Les Irlandais ont voté par référendum contre l'abolition de la chambre haute du Parlement, infligeant un camouflet surprise au gouvernement de ce pays sous assistance financière qui défendait cette réforme au nom de l'austérité.

Les électeurs se sont prononcés vendredi pour le «non» à la suppression du Sénat irlandais (Seanad Éirean) à 51,7 % (634.437 voix), contre 48,3 % (591.937 voix) pour le «oui», selon les résultats officiels annoncés samedi.

Le taux de participation s'est établi à 39,2 %.

Cet échec constitue une surprise, puisque les sondages pronostiquaient avant le référendum une victoire du «oui».

Les Irlandais «ont rendu leur verdict et je l'accepte», a réagi devant la presse le premier ministre Enda Kenny, qui défendait la suppression de la chambre haute.

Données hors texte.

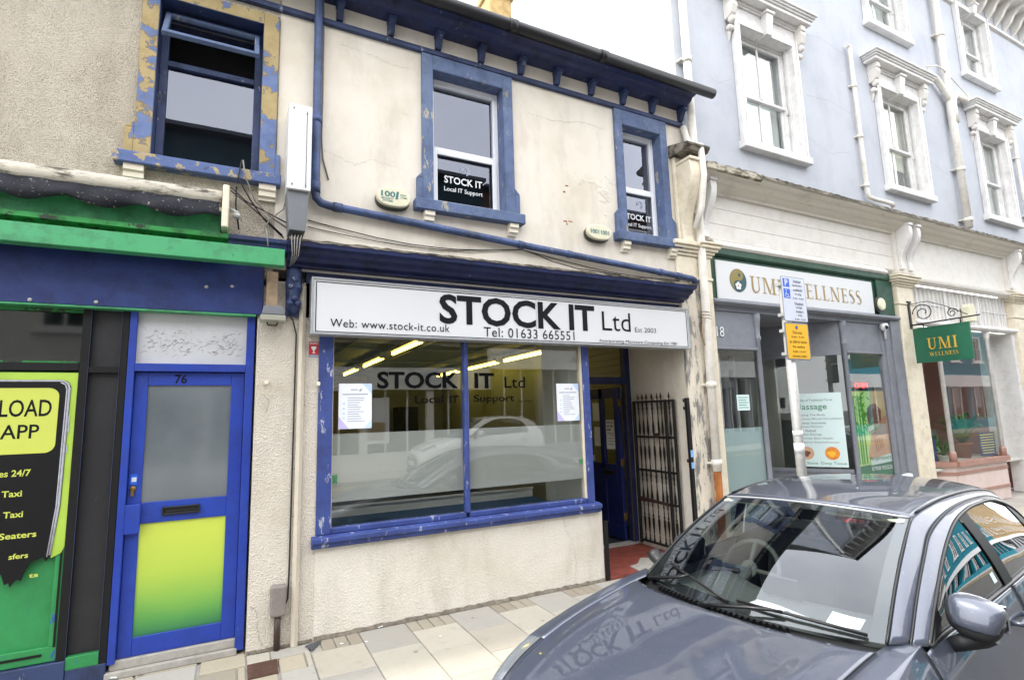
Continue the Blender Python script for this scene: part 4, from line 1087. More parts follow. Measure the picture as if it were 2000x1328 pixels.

Il a rejeté l'idée que le vote exprime un rejet «des partis politiques, des dirigeants, d'un gouvernement».

Mais il a affirmé sa volonté de poursuivre les réformes politiques. «Maintenant que le peuple a pris une décision très claire quant au Sénat, je crois qu'il est important d'examiner quelle est la meilleure façon pour le Sénat de contribuer à ce processus de réforme», a-t-il ajouté.

«C'est un gros revers», a admis le ministre des Transports Leo Varadkar sur la télévision RTE.

Il s'agit du deuxième référendum perdu par le gouvernement de coalition dirigé par Enda Kenny, depuis le début de son mandat en février 2011. Le précédent portait sur la capacité du Parlement à mener des enquêtes.

La proposition de supprimer le Sénat, assemblée de 60 membres qui agit surtout comme une chambre d'enregistrement des textes adoptés par la chambre basse, était défendue par le gouvernement dans un double souci de réforme démocratique et d'économies en temps d'austérité.

Au bord du gouffre après l'explosion de la bulle immobilière et le naufrage de ses banques, l'Irlande, ancien «tigre celtique», avait été contrainte fin 2010 d'appeler à la rescousse ses partenaires européens et le FMI. Elle avait obtenu un plan de sauvetage global de 85 milliards d'euros assorti de conditions draconiennes.

Le pays, qui est sorti depuis de la récession, veut quitter d'ici la fin de l'année ce plan d'aide, et doit présenter son nouveau budget à la mi-octobre.

Le premier ministre Enda Kenny, qui n'a cessé de dénoncer le caractère non démocratique de la chambre haute, affirmait que son abolition permettrait d'économiser 20 millions d'euros par an.

Le chef du gouvernement avait fait de cette réforme une promesse de campagne aux élections législatives de 2011. Elle avait aussi le soutien d'une partie de l'opposition.

Mais les partisans du «non» accusaient le parti Fine Gael (centre droit) du premier ministre de vouloir, sous couvert de faire des économies, centraliser le pouvoir, au lieu d'opérer une réforme politique plus large.

Ces opposants à la suppression de la chambre haute, emmenés par le sénateur John Crown, ont fait une campagne très active, pour réclamer une réforme de l'institution plutôt que son abolition pure et simple.

«Je pense que le gouvernement devrait considérer (ce vote) comme un mandat du peuple pour réformer la politique en Irlande», a réagi John Crown après les résultats.

Les membres du Sénat irlandais sont pour la plupart élus par des collèges d'élus locaux et d'universitaires, tandis que onze d'entre eux sont nommés par le Premier ministre.

La prérogative la plus significative du Sénat est sa capacité à retarder un projet de loi adopté par la chambre basse pour une durée de 90 jours, mais les sénateurs n'y ont eu recours qu'à deux reprises en 75 ans.

Les électeurs devaient aussi lors de ce référendum se prononcer sur la création d'une cour d'appel, destinée à réduire la charge de travail de la Cour suprême, débordée.